Listing
━━━
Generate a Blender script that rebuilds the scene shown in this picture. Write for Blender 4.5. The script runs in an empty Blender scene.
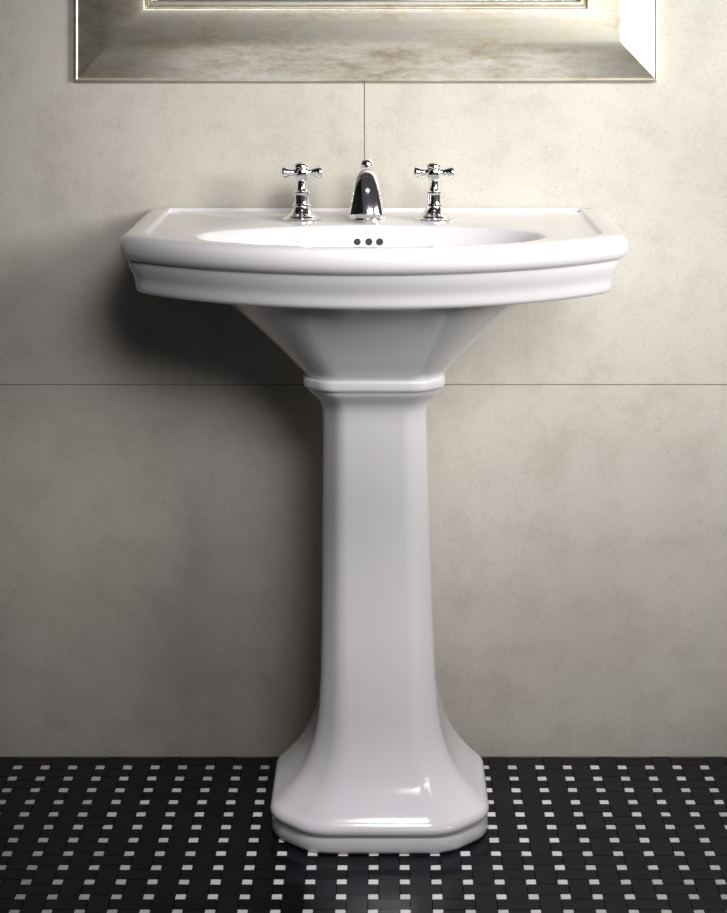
import bpy, math, random
from mathutils import Vector, Matrix
random.seed(4)
scene=bpy.context.scene
try:
    scene.view_settings.view_transform='Standard'
    scene.view_settings.look='None'
except Exception as e: print(e)

# ---------------------------------------------------------------- helpers
def make_obj(name,verts,faces,mat,parent=None,smooth=True,angle=32):
    me=bpy.data.meshes.new(name); me.from_pydata([tuple(v) for v in verts],[],faces); me.update()
    import bmesh
    bm=bmesh.new(); bm.from_mesh(me); bmesh.ops.recalc_face_normals(bm,faces=bm.faces); bm.to_mesh(me); bm.free()
    ob=bpy.data.objects.new(name,me); scene.collection.objects.link(ob)
    for m in (mat if isinstance(mat,list) else [mat]): me.materials.append(m)
    if smooth:
        me.shade_smooth(); me.set_sharp_from_angle(angle=math.radians(angle))
    if parent: ob.parent=parent
    return ob
def empty(name):
    e=bpy.data.objects.new(name,None); scene.collection.objects.link(e); return e
class MB:
    def __init__(s): s.v=[]; s.f=[]
    def loft(s,rings,cap0=False,cap1=False,M=None):
        base=len(s.v); n=len(rings[0])
        for r in rings:
            for p in r:
                p=Vector(p); s.v.append(M@p if M else p)
        for i in range(len(rings)-1):
            for j in range(n):
                a=base+i*n+j; b=base+i*n+(j+1)%n
                s.f.append((a,b,b+n,a+n))
        if cap0: s.f.append(tuple(base+j for j in range(n)))
        if cap1: s.f.append(tuple(base+(len(rings)-1)*n+j for j in range(n)))
    def lathe(s,prof,M=None,n=40,cap0=True,cap1=True):
        s.loft([[(r*math.cos(2*math.pi*j/n),r*math.sin(2*math.pi*j/n),z) for j in range(n)] for r,z in prof],cap0,cap1,M)
def mat(name,color,rough=.5,metal=0,coat=0,spec=.5):
    m=bpy.data.materials.new(name); m.use_nodes=True
    b=m.node_tree.nodes['Principled BSDF']
    b.inputs['Base Color'].default_value=(*color,1); b.inputs['Roughness'].default_value=rough
    b.inputs['Metallic'].default_value=metal; b.inputs['Coat Weight'].default_value=coat
    b.inputs['Specular IOR Level'].default_value=spec
    return m,m.node_tree,b
def noise(nt,scale,detail=6,rough=.55,vec=None):
    n=nt.nodes.new('ShaderNodeTexNoise'); n.inputs['Scale'].default_value=scale
    n.inputs['Detail'].default_value=detail; n.inputs['Roughness'].default_value=rough
    if vec is not None: nt.links.new(vec,n.inputs['Vector'])
    return n
def ramp(nt,src,stops):
    r=nt.nodes.new('ShaderNodeValToRGB'); e=r.color_ramp.elements
    e[0].position=stops[0][0]; e[0].color=(*stops[0][1],1)
    e[1].position=stops[-1][0]; e[1].color=(*stops[-1][1],1)
    for p,c in stops[1:-1]:
        x=e.new(p); x.color=(*c,1)
    nt.links.new(src,r.inputs['Fac']); return r

# ---------------------------------------------------------------- materials
porc,nt,b=mat('white_porcelain',(.80,.79,.80),.12,0,.4)
n=noise(nt,3,3); r=ramp(nt,n.outputs['Fac'],[(.3,(.84,.83,.865)),(.7,(.88,.87,.90))]); nt.links.new(r.outputs['Color'],b.inputs['Base Color'])
b.inputs['Coat Roughness'].default_value=.05
chrome,nt,b=mat('polished_chrome',(.9,.9,.91),.06,1)
n=noise(nt,40,2); r=ramp(nt,n.outputs['Fac'],[(.3,(.08,.08,.08)),(.7,(.12,.12,.12))]); nt.links.new(r.outputs['Color'],b.inputs['Roughness'])
dark,_,_=mat('dark_cavity',(.012,.012,.012),.5)

wallm,nt,b=mat('beige_stone_tile',(.5,.45,.38),.5,0,0,.35)
tc=nt.nodes.new('ShaderNodeTexCoord')
n1=noise(nt,1.7,10,.62,tc.outputs['Object'])
r1=ramp(nt,n1.outputs['Fac'],[(.3,(.51,.485,.435)),(.5,(.60,.575,.52)),(.72,(.66,.635,.585))])
n2=noise(nt,13,10,.75,tc.outputs['Object'])
r2=ramp(nt,n2.outputs['Fac'],[(.32,(.78,.77,.745)),(.52,(1,1,1))])
mx=nt.nodes.new('ShaderNodeMix'); mx.data_type='RGBA'; mx.blend_type='MULTIPLY'; mx.inputs[0].default_value=.65
nt.links.new(r1.outputs['Color'],mx.inputs[6]); nt.links.new(r2.outputs['Color'],mx.inputs[7])
n3=noise(nt,210,3,.6,tc.outputs['Object'])
r3=ramp(nt,n3.outputs['Fac'],[(.28,(.66,.65,.63)),(.44,(1,1,1))])
mx2=nt.nodes.new('ShaderNodeMix'); mx2.data_type='RGBA'; mx2.blend_type='MULTIPLY'; mx2.inputs[0].default_value=.6
nt.links.new(mx.outputs[2],mx2.inputs[6]); nt.links.new(r3.outputs['Color'],mx2.inputs[7])
nt.links.new(mx2.outputs[2],b.inputs['Base Color'])
bp=nt.nodes.new('ShaderNodeBump'); bp.inputs['Strength'].default_value=.06; bp.inputs['Distance'].default_value=.01
nt.links.new(n2.outputs['Fac'],bp.inputs['Height']); nt.links.new(bp.outputs['Normal'],b.inputs['Normal'])
grout,nt,b=mat('wall_grout',(.20,.18,.15),.9)
n=noise(nt,60); r=ramp(nt,n.outputs['Fac'],[(.3,(.25,.235,.2)),(.7,(.32,.30,.26))]); nt.links.new(r.outputs['Color'],b.inputs['Base Color'])
blockm,nt,b=mat('dark_grey_blocker',(.05,.048,.045),.7,0,0,.2)  # for the unseen slab added to darken the left side
n=noise(nt,5,8); r=ramp(nt,n.outputs['Fac'],[(.3,(.035,.033,.031)),(.7,(.06,.057,.053))]); nt.links.new(r.outputs['Color'],b.inputs['Base Color'])

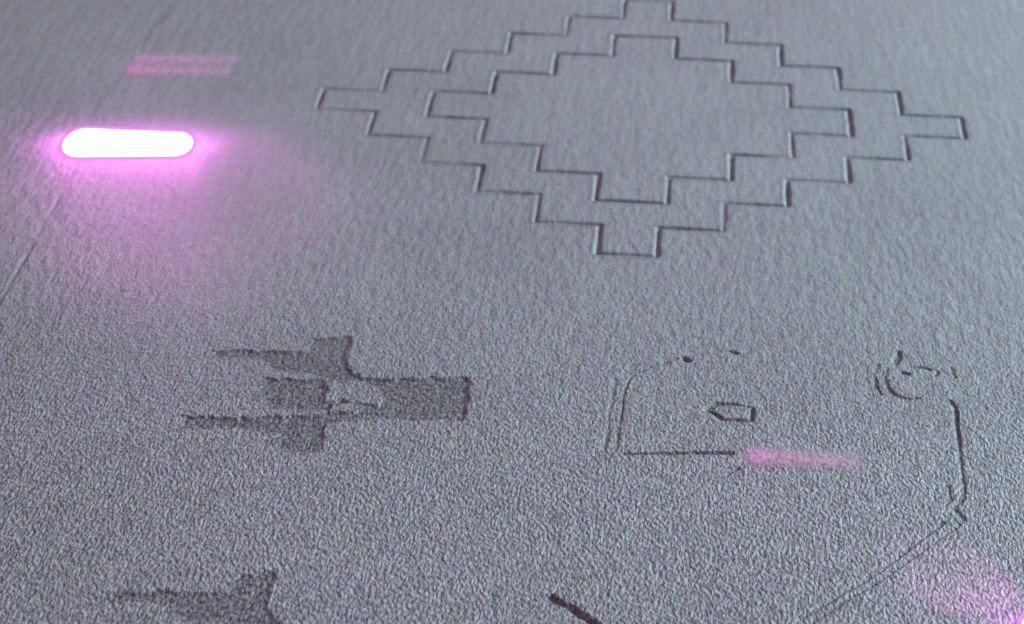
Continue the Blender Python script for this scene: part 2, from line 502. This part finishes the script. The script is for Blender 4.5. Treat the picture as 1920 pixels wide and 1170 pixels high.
━━━
Your instructions
From the records above, pull out each line that has "Blender".

Result for this exercise
Generate a Blender script that rebuilds the scene shown in this picture. Write for Blender 4.5. The script runs in an empty Blender scene.
Continue the Blender Python script for this scene: part 2, from line 502. This part finishes the script. The script is for Blender 4.5. Treat the picture as 1920 pixels wide and 1170 pixels high.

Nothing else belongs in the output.